Told only through the eyes of Emma an extremely unreliable character with her mental state and drink taking, pill popping day to day existence, the whole story reads as if you are viewing it through her drug hazed brain, and with a number of other child deaths appearing in the story in both Emma’s past and present, you are never entirely sure how much of a role both accidentally or indeed, on purposes, that she plays in the deaths.  Could she be so ill that she is causing these ‘accidents’ to happen?

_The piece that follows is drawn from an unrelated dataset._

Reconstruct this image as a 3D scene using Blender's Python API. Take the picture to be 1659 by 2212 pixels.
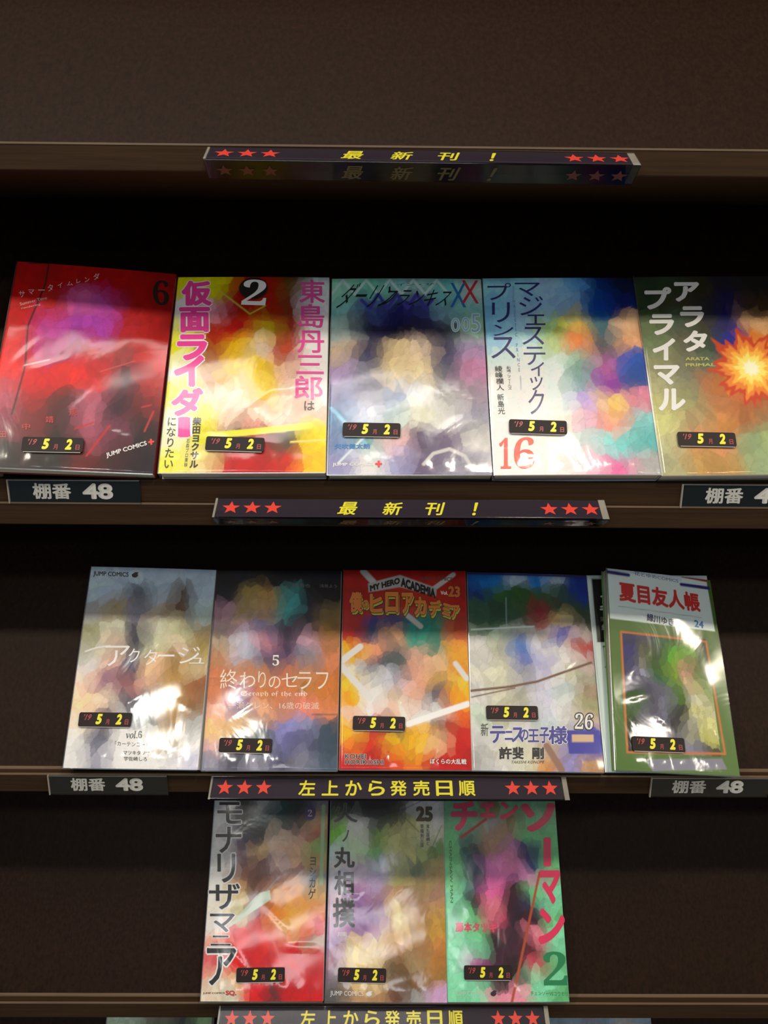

I thoroughly enjoyed reading this book but am finding it a really difficult book to write a review for. It is written with such skill and finesse it is probably quicker and easier for you to just read it than for me to try and put a review into words!  It is a story of a woman experiencing such raw emotions you would expect a much longer and more complicated book, but what the author has instead given us is a short, highly manageable read that pulls you into this woman’s world without you even noticing.  A story told through the eyes of doubt and uncertainty but yet so vivid and powerful.

Taking into account the subject matter and the time hopping chapters I was very impressed by the way it is written with such subtle ease and fluidity making it a very easy read.  Ticking all the literary fiction boxes but without being a lengthy and complicated book.

For me the dreamlike quality of the story telling is what I enjoyed the most, and even though you sense that this is not going to have a happy ending for Emma, I was still left aghast.

I received this as my first book from my Louise Walters Books supporters subscription, and if this is anything to go by I am very much looking forward to seeing what else comes through my letterbox!

The book is published today by Louise Walters Books.

 

**********ABOUT THE AUTHOR**********

Diana Cambridge is an award-winning journalist. She has written for many national newspapers and magazines, gives regular writing workshops, and is a Writer-in-Residence at Sherborne, Dorset. She is Agony Aunt to Writing Magazine. She lives in Bath. Don’t Think a Single Thought is her first novel.